Monday, February 6, 2012

Great First Lines

Nothing hooks a reader like a great first line. Here are a few examples of first lines that made books must-reads.

  • My name was Salmon, like the fish; first name Susie. I was fourteen when I was murdered on December 6, 1973. Lovely Bones/Alice Sebold

  • “Let her hang until she’s dead!” “Take her out and hang her now! I’ll do it myself!” Bam! Bam! Bam! Judge Otis L. Warren wielded his gavel with such fury I thought he might smash a hole in the top of his bench. Trial/James Patterson

  • One cannot raise walls against what has been forgotten. The citadel of the Ishuäl succumbed during the height of the Apocalypse. But, no army of inhuman Sranc had scaled its ramparts. No furnace-hearted dragon had pulled down its mighty gates…no one, not even the No-God, could besiege a secret.

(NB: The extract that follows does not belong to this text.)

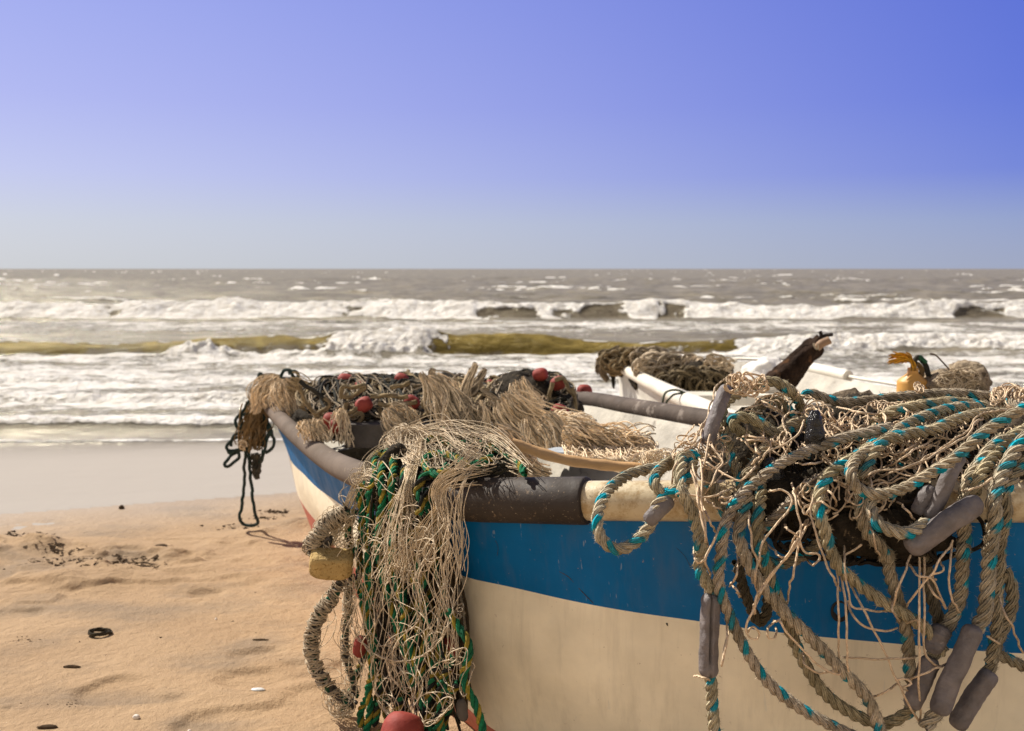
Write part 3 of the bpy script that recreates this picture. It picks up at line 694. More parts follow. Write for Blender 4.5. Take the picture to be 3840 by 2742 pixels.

The Darkness that Comes Before/R. Scott Bakker

  • On the night that I was born, my paternal grandfather, Josef Tock, made ten predictions that shaped my life. Then he died in the very minute that my mother gave birth to me. Life Expectancy/Dean Koontz

  • Mr. Dunworthy opened the door to the laboratory and his spectacles promptly steamed up. “Am I too late?” he said, yanking them off and squinting at Mary. “Shut the door,” she said. “I can’t hear you over the sound of those ghastly carols.” The Doomsday Book/Connie Willis

It’s easy to see, when reading great first lines, why a reader becomes hooked. After your manuscript is concepted and written, polish your first line. Like a handshake, it will invite the reader into your world and send them to the cash register, novel in hand.